Asked about development and the effects that growth can have on neighborhoods, Fitzgerald said he likes “to think of development as doing good things and preventing bad things.”
“Nobody ever thought we could put a hotel in Swampscott,” he said, “but we did, and it’s coming in.” He explained he met with mayors who successfully coordinated hotels and worked with them to pull together the framework of how Swampscott could do it. These are complicated projects, he said — you have to think like a developer.
Asked about the pressures for development that many residents are unhappy about, Fitzgerald’s response was direct. “I don’t like the top-down approach. I think that’s been unwelcome in many cities and towns, but we’ve got a housing crisis.
“You have a wonderful downtown.
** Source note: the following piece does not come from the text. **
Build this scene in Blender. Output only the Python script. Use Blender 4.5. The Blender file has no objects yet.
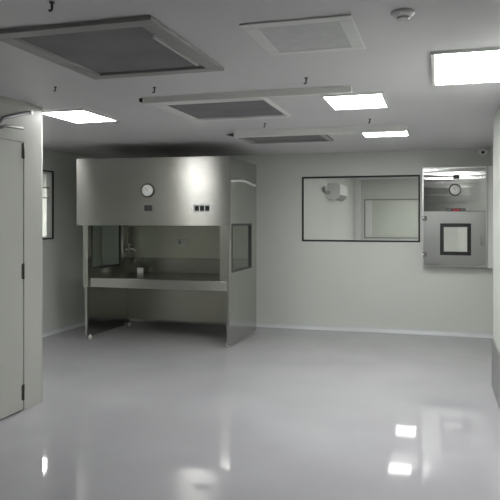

It could be better supported if you had a few mixed-use strategies that would help protect the character of the downtown and add more units to help support a market,” he said. “I think this would help you put the town in a better position to avoid something adverse happening.”
On the residency requirement, Fitzgerald said he’d read the town charter and understood that he would have to respect it.
Select Board members are scheduled to announce their decision during Tuesday’s meeting, 6:30 p.m., in Town Hall’s Toomey Hearing Room.